» AIM
Leave out the pictures and reproduce all of the data exactly.

» DATA PROVIDED

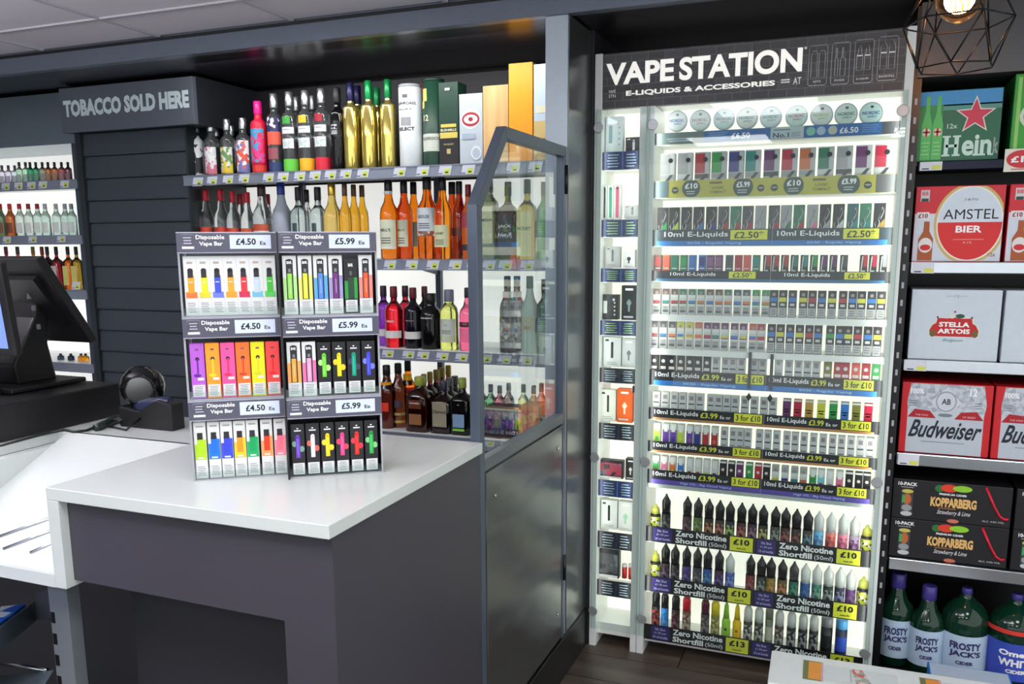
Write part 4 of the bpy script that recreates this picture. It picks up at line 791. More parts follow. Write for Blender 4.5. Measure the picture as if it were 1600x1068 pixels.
MR = [(1023, 925, BKc, (40, 24, 24), (180, 40, 40), 'round', .0155), (1037, 928, BKc, (40, 120, 200), (60, 150, 220), 'round', .0145), (1054, 931, BKc, (44, 20, 24), (110, 40, 60), 'round', .0155), (1071, 933, (206, 20, 40), (110, 80, 66), (190, 170, 150), 'round', .0155), (1100, 938, (90, 20, 50), (66, 60, 64), (130, 120, 124), 'round', .0155), (1116, 940, (236, 214, 20), (130, 120, 60), (200, 196, 120), 'round', .0155), (1133, 943, (160, 210, 60), (150, 206, 60), (60, 90, 40), 'slim', .0155), (1150, 946, (244, 210, 20), (246, 200, 20), (180, 110, 30), 'slim', .0155), (1167, 949, CLc, (60, 60, 56), (200, 196, 186), 'round', .0155), (1184, 951, CLc, (60, 64, 60), (190, 190, 184), 'round', .0155), (1200, 954, (120, 126, 112), (110, 116, 100), (190, 190, 170), 'jar', .0135), (1216, 956, CLc, (80, 60, 56), (180, 176, 168), 'round', .0155), (1235, 958, CLc, (34, 34, 38), (170, 170, 174), 'round', .0155), (1253, 961, CLc, (34, 34, 38), (150, 150, 156), 'round', .0155), (1270, 963, CLc, (34, 34, 38), (150, 150, 156), 'round', .0155), (1290, 967, (150, 150, 154), (18, 18, 20), (26, 26, 30), 'jar', .0195), (1313, 970, (90, 170, 230), (24, 34, 70), (50, 80, 190), 'jar', .0195)]
for i, r_ in enumerate(MR): shortfill(i, r_[0], r_[1], 'lowest bottle shelf', r_[2], r_[3], r_[4], .062, r_[5], r_[6])

# ---- narrow accessories column
NST = P(34, 46, 86); NSK = P(26, 28, 38)
for i, (z0, z1) in enumerate(((1.754, 1.814), (1.527, 1.586), (1.371, 1.418), (1.183, 1.235), (1.012, 1.065), (.804, .863), (.589, .65), (.389, .453), (.202, .263))):
    nb = NST if i in (0, 1, 2, 3, 6) else NSK
    s = MB().box(-.824, -.692, YP, YP+.003, z0, z1, nb).build('price_strip', vc); MB().box(-.822, -.690, YP+.003, 3.085, z0-.002, z0+.004, WHITE).build('shelf', vc)
    b = MB(); tc = P(150, 170, 180)
    for x0, x1 in ((-.805, -.760), (-.738, -.702)):
        b.lines(x0, x1, z0+.006, z1-.006, YP-.0004, P(150, 190, 120) if i in (1, 2, 3) else tc, 5, .3)
    b.rect(-.752, -.748, z0+.002, z1-.002, YP-.0004, P(70, 100, 170) if i in (0, 1, 2, 3, 6) else NST); b.build('lettering', s)
def acc(label, px0, px1, pyt, z0, c, c2, motif='dev', name='device_box'):
    a = at(px0, pyt, 1, 2.95); x0 = at(px0, pyt+25, 1, 2.95).x; x1 = at(px1, pyt+25, 1, 2.95).x; h = a.z-z0; w = x1-x0
    o = MB().box(-w/2, w/2, 0, .03, 0, h, P(*c)).build(name, loc=((x0+x1)/2, 2.95, z0+.0005), bevel=.0008); tag(o, label, 'box', 'vape device boxes in the narrow column')
    b = MB(); C2 = P(*c2)
    if motif == 'dev': b.rect(-w*.07, w*.07, h*.3, h*.8, -.0006, C2); b.disc(0, h*.8, w*.07, -.0006, C2, 10); b.lines(-w*.35, w*.35, h*.06, h*.18, -.0006, P(140, 140, 146), 2, .3); b.rect(-w*.4, -w*.2, h*.86, h*.92, -.0006, C2)
    elif motif == 'stripe': b.rect(-w*.2, w*.25, h*.04, h*.9, -.0006, C2); b.disc(w*.03, h*.9, w*.2, -.0006, C2, 10)
    elif motif == 'ic': b.disc(w*.25, h*.8, w*.07, -.0006, C2, 8); [b.disc(w*.3, h*(.2+.16*k), w*.05, -.0006, C2, 8) for k in range(4)]; b.rect(-w*.3, -w*.1, h*.25, h*.75, -.0006, C2)
    elif motif == 'hang': b.rect(-w*.25, w*.25, h*.86, h*.92, -.0006, P(236, 238, 238)); b.disc(0, h*.5, w*.16, -.0006, C2, 12); b.rect(-w*.06, w*.06, h*.25, h*.6, -.0008, C2); b.lines(-w*.4, w*.4, h*.04, h*.14, -.0006, P(190, 190, 196), 1, .5)
    elif motif == 'swirl': b.rect(-w*.45, w*.45, h*.15, h*.85, -.0006, SP(c, c2, (90, 96, 110), 50)); b.rect(-w*.45, w*.45, h*.0, h*.1, -.0008, P(210, 210, 214))
    b.build('printed_front', o)
acc('tall silver teal device box beside the highest strip', 946, 973, 183, 1.816, (176, 190, 192), (100, 130, 140), 'ic')
acc('small black battery box with a silver spot, highest shelf', 977, 1003, 215, 1.800, (40, 40, 46), (180, 184, 188), 'dev')
acc('slim pod box with a black pen, second shelf', 939, 948.5, 289, 1.588, (206, 212, 210), (44, 56, 60), 'stripe')
acc('slim pod box with a green pen, second shelf', 949, 958.5, 289, 1.588, (210, 216, 214), (50, 150, 116), 'stripe')
acc('slim pod box with a pink pen, second shelf', 959, 969.5, 288, 1.588, (214, 214, 216), (206, 90, 120), 'stripe')
acc('low grey pod box, second shelf', 975, 1001, 321, 1.588, (196, 200, 200), (150, 150, 156), 'dev')
acc('grey square coil box, third shelf', 946, 968, 385, 1.419, (176, 180, 180), (110, 110, 116), 'dev')
acc('white hang-tab coil box with a dark spot, third shelf', 973, 992, 390, 1.419, (220, 222, 222), (50, 50, 56), 'hang')
acc('black box with a column of white icons, fourth shelf', 937, 966, 460, 1.236, (28, 32, 34), (190, 196, 196), 'ic')
acc('tall black hang-tab device box, fourth shelf', 971, 995, 446, 1.236, (22, 28, 30), (120, 140, 136), 'hang')
acc('white box with a black pen device, fifth shelf', 943, 970, 526, 1.066, (200, 206, 206), (30, 30, 34), 'dev')
acc('pale hang-tab device box with a dark edge, fifth shelf', 972, 993, 529, 1.066, (190, 196, 198), (110, 116, 122), 'hang')
acc('white box with a dark pen device next to the orange one', 938, 962, 608, .864, (206, 210, 200), (40, 40, 40), 'dev')
acc('orange hang-tab device box', 964, 988, 607, .864, (226, 96, 30), (230, 214, 190), 'hang')
acc('wide black box with a red swirl, seventh shelf', 933, 973, 717, .651, (34, 26, 34), (150, 50, 70), 'swirl')
acc('small black coil box with pale marks, seventh shelf', 977, 993, 716, .651, (28, 28, 32), (200, 200, 204), 'hang')
acc('white box with a black flame device, eighth shelf', 939, 964, 780, .454, (206, 210, 206), (30, 34, 36), 'dev')
acc('white box with a pale green device, eighth shelf', 966, 989, 783, .454, (206, 210, 206), (150, 190, 160), 'hang')
acc('wide black box with a white foot, ninth shelf', 928, 967, 855, .264, (26, 28, 30), (60, 62, 66), 'swirl')
for k, px in enumerate((975, 985)):
    p = at(px, 882, 1, 2.96); t = thing('coil_tube', 'small red tube with a clear lid, %s of the pair on the ninth shelf' % ORD[k], 'tube', (p.x, 2.97, .2645), 0, 'red tubes in the narrow column')
    h = p.z-.2645; MB().lathe([(0, .010), (h*.8, .010)], P(186, 36, 34), n=12).build('body', t); MB().lathe([(h*.8, .0102), (h, .0095)], P(200, 204, 206), n=12).build('lid', t)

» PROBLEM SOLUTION
Write part 4 of the bpy script that recreates this picture. It picks up at line 791. More parts follow. Write for Blender 4.5. Measure the picture as if it were 1600x1068 pixels.
MR = [(1023, 925, BKc, (40, 24, 24), (180, 40, 40), 'round', .0155), (1037, 928, BKc, (40, 120, 200), (60, 150, 220), 'round', .0145), (1054, 931, BKc, (44, 20, 24), (110, 40, 60), 'round', .0155), (1071, 933, (206, 20, 40), (110, 80, 66), (190, 170, 150), 'round', .0155), (1100, 938, (90, 20, 50), (66, 60, 64), (130, 120, 124), 'round', .0155), (1116, 940, (236, 214, 20), (130, 120, 60), (200, 196, 120), 'round', .0155), (1133, 943, (160, 210, 60), (150, 206, 60), (60, 90, 40), 'slim', .0155), (1150, 946, (244, 210, 20), (246, 200, 20), (180, 110, 30), 'slim', .0155), (1167, 949, CLc, (60, 60, 56), (200, 196, 186), 'round', .0155), (1184, 951, CLc, (60, 64, 60), (190, 190, 184), 'round', .0155), (1200, 954, (120, 126, 112), (110, 116, 100), (190, 190, 170), 'jar', .0135), (1216, 956, CLc, (80, 60, 56), (180, 176, 168), 'round', .0155), (1235, 958, CLc, (34, 34, 38), (170, 170, 174), 'round', .0155), (1253, 961, CLc, (34, 34, 38), (150, 150, 156), 'round', .0155), (1270, 963, CLc, (34, 34, 38), (150, 150, 156), 'round', .0155), (1290, 967, (150, 150, 154), (18, 18, 20), (26, 26, 30), 'jar', .0195), (1313, 970, (90, 170, 230), (24, 34, 70), (50, 80, 190), 'jar', .0195)]
for i, r_ in enumerate(MR): shortfill(i, r_[0], r_[1], 'lowest bottle shelf', r_[2], r_[3], r_[4], .062, r_[5], r_[6])

# ---- narrow accessories column
NST = P(34, 46, 86); NSK = P(26, 28, 38)
for i, (z0, z1) in enumerate(((1.754, 1.814), (1.527, 1.586), (1.371, 1.418), (1.183, 1.235), (1.012, 1.065), (.804, .863), (.589, .65), (.389, .453), (.202, .263))):
    nb = NST if i in (0, 1, 2, 3, 6) else NSK
    s = MB().box(-.824, -.692, YP, YP+.003, z0, z1, nb).build('price_strip', vc); MB().box(-.822, -.690, YP+.003, 3.085, z0-.002, z0+.004, WHITE).build('shelf', vc)
    b = MB(); tc = P(150, 170, 180)
    for x0, x1 in ((-.805, -.760), (-.738, -.702)):
        b.lines(x0, x1, z0+.006, z1-.006, YP-.0004, P(150, 190, 120) if i in (1, 2, 3) else tc, 5, .3)
    b.rect(-.752, -.748, z0+.002, z1-.002, YP-.0004, P(70, 100, 170) if i in (0, 1, 2, 3, 6) else NST); b.build('lettering', s)
def acc(label, px0, px1, pyt, z0, c, c2, motif='dev', name='device_box'):
    a = at(px0, pyt, 1, 2.95); x0 = at(px0, pyt+25, 1, 2.95).x; x1 = at(px1, pyt+25, 1, 2.95).x; h = a.z-z0; w = x1-x0
    o = MB().box(-w/2, w/2, 0, .03, 0, h, P(*c)).build(name, loc=((x0+x1)/2, 2.95, z0+.0005), bevel=.0008); tag(o, label, 'box', 'vape device boxes in the narrow column')
    b = MB(); C2 = P(*c2)
    if motif == 'dev': b.rect(-w*.07, w*.07, h*.3, h*.8, -.0006, C2); b.disc(0, h*.8, w*.07, -.0006, C2, 10); b.lines(-w*.35, w*.35, h*.06, h*.18, -.0006, P(140, 140, 146), 2, .3); b.rect(-w*.4, -w*.2, h*.86, h*.92, -.0006, C2)
    elif motif == 'stripe': b.rect(-w*.2, w*.25, h*.04, h*.9, -.0006, C2); b.disc(w*.03, h*.9, w*.2, -.0006, C2, 10)
    elif motif == 'ic': b.disc(w*.25, h*.8, w*.07, -.0006, C2, 8); [b.disc(w*.3, h*(.2+.16*k), w*.05, -.0006, C2, 8) for k in range(4)]; b.rect(-w*.3, -w*.1, h*.25, h*.75, -.0006, C2)
    elif motif == 'hang': b.rect(-w*.25, w*.25, h*.86, h*.92, -.0006, P(236, 238, 238)); b.disc(0, h*.5, w*.16, -.0006, C2, 12); b.rect(-w*.06, w*.06, h*.25, h*.6, -.0008, C2); b.lines(-w*.4, w*.4, h*.04, h*.14, -.0006, P(190, 190, 196), 1, .5)
    elif motif == 'swirl': b.rect(-w*.45, w*.45, h*.15, h*.85, -.0006, SP(c, c2, (90, 96, 110), 50)); b.rect(-w*.45, w*.45, h*.0, h*.1, -.0008, P(210, 210, 214))
    b.build('printed_front', o)
acc('tall silver teal device box beside the highest strip', 946, 973, 183, 1.816, (176, 190, 192), (100, 130, 140), 'ic')
acc('small black battery box with a silver spot, highest shelf', 977, 1003, 215, 1.800, (40, 40, 46), (180, 184, 188), 'dev')
acc('slim pod box with a black pen, second shelf', 939, 948.5, 289, 1.588, (206, 212, 210), (44, 56, 60), 'stripe')
acc('slim pod box with a green pen, second shelf', 949, 958.5, 289, 1.588, (210, 216, 214), (50, 150, 116), 'stripe')
acc('slim pod box with a pink pen, second shelf', 959, 969.5, 288, 1.588, (214, 214, 216), (206, 90, 120), 'stripe')
acc('low grey pod box, second shelf', 975, 1001, 321, 1.588, (196, 200, 200), (150, 150, 156), 'dev')
acc('grey square coil box, third shelf', 946, 968, 385, 1.419, (176, 180, 180), (110, 110, 116), 'dev')
acc('white hang-tab coil box with a dark spot, third shelf', 973, 992, 390, 1.419, (220, 222, 222), (50, 50, 56), 'hang')
acc('black box with a column of white icons, fourth shelf', 937, 966, 460, 1.236, (28, 32, 34), (190, 196, 196), 'ic')
acc('tall black hang-tab device box, fourth shelf', 971, 995, 446, 1.236, (22, 28, 30), (120, 140, 136), 'hang')
acc('white box with a black pen device, fifth shelf', 943, 970, 526, 1.066, (200, 206, 206), (30, 30, 34), 'dev')
acc('pale hang-tab device box with a dark edge, fifth shelf', 972, 993, 529, 1.066, (190, 196, 198), (110, 116, 122), 'hang')
acc('white box with a dark pen device next to the orange one', 938, 962, 608, .864, (206, 210, 200), (40, 40, 40), 'dev')
acc('orange hang-tab device box', 964, 988, 607, .864, (226, 96, 30), (230, 214, 190), 'hang')
acc('wide black box with a red swirl, seventh shelf', 933, 973, 717, .651, (34, 26, 34), (150, 50, 70), 'swirl')
acc('small black coil box with pale marks, seventh shelf', 977, 993, 716, .651, (28, 28, 32), (200, 200, 204), 'hang')
acc('white box with a black flame device, eighth shelf', 939, 964, 780, .454, (206, 210, 206), (30, 34, 36), 'dev')
acc('white box with a pale green device, eighth shelf', 966, 989, 783, .454, (206, 210, 206), (150, 190, 160), 'hang')
acc('wide black box with a white foot, ninth shelf', 928, 967, 855, .264, (26, 28, 30), (60, 62, 66), 'swirl')
for k, px in enumerate((975, 985)):
    p = at(px, 882, 1, 2.96); t = thing('coil_tube', 'small red tube with a clear lid, %s of the pair on the ninth shelf' % ORD[k], 'tube', (p.x, 2.97, .2645), 0, 'red tubes in the narrow column')
    h = p.z-.2645; MB().lathe([(0, .010), (h*.8, .010)], P(186, 36, 34), n=12).build('body', t); MB().lathe([(h*.8, .0102), (h, .0095)], P(200, 204, 206), n=12).build('lid', t)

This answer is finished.